His eagerness to take a chunk of the Kremlin's former dominions into Nato has won him major support from Washington and the EU, as has Georgia's importance as a transit route for gas and oil heading west from the Caspian and bypassing Russia.

Saakashvili's disappointment was immense, then, when Nato refused to put Georgia formally on the path to membership at this year's summit, after Germany and France complained that such a move would anger energy-rich Russia.

Georgian officials say that those countries' fear of Moscow's wrath emboldened the Kremlin to step up provocations in South Ossetia and Abkhazia, and recent months have witnessed a series of shootings and bomb blasts which Tbilisi has blamed on Russia and the separatists, and vice versa.

In its bid to prevent Kosovo's independence, Moscow threatened to respond to any such declaration by recognising the sovereignty of South Ossetia and Abkhazia - even though it is ultimately terrified of any precedent that could embolden separatists in Russia's Caucasian republics, like Chechnya, Ingushetia and Dagestan.

"It boils down to Kosovo independence, Nato's Bucharest summit and possibly also Russian internal politics and the transfer of power," said Svante Cornell, co-director of the Stockholm-based Institute for Security and Development Policy.

"Irrespective of who triggered this recent action, the general direction of Russian policy is clear, which is: we are taking control of these territories, and we're not even pretending that we're not."

But among experts on Russia and the Caucasus, there seemed to be no consensus on why South Ossetia's slowly thawing frozen conflict had suddenly become a torrent.

While each side blamed the other for provoking all-out fighting, some analysts suggested that both Tbilisi and Moscow may have seen this as a good time to change "facts on the ground" in the Caucasus - with Georgia hoping Russia would react slowly as Medvedev settles into the Kremlin, and Russia banking on Washington being distracted by its presidential election campaign, and the EU fearful of the threat to Russian fuel supplies.

Other commentators said Saakashvili had little choice but to move against what Georgian officials call a criminal regime funded by Russian handouts and the profits of smuggling, and with an ever-growing arsenal of weaponry from its sponsor to the north.

"At the end of the day, the Georgians realise that time is not on their side and they could not let South Ossetia and Abkhazia become even more messy and Russian influence even stronger," said Tomas Valasek of the Centre for European Reform.

Contraband, arms - and now Russian troops and mercenaries - enter South Ossetia via the Roki Tunnel, a 3.5km-long pass through the Caucasus that links the province with Kremlin-controlled North Ossetia.
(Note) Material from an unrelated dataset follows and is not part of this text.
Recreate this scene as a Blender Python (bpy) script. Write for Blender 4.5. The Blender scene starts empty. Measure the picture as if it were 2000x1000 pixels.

Russian and South Ossetian peacekeepers do their utmost to prevent their erstwhile Georgian colleagues and monitors from the Organisation for Security and Co-operation in Europe from observing what comes through the tunnel and then makes its way to the separatist capital of Tskhinvali along a road that has been freshly laid by the Russians.

For many Georgians, the true purpose of this so-called Road of Life was revealed yesterday, as it carried Kremlin men and armour towards Tskhinvali, and a waiting Georgian military that has been beefed up by recent investment, new equipment and US training.

"This could be a prolonged and bloody conflict with an unpredictable end," said military analyst Pavel Felgenhauer. "It's a hell of a logistical nightmare to try and take and keep South Ossetia against a rather fine Georgian military."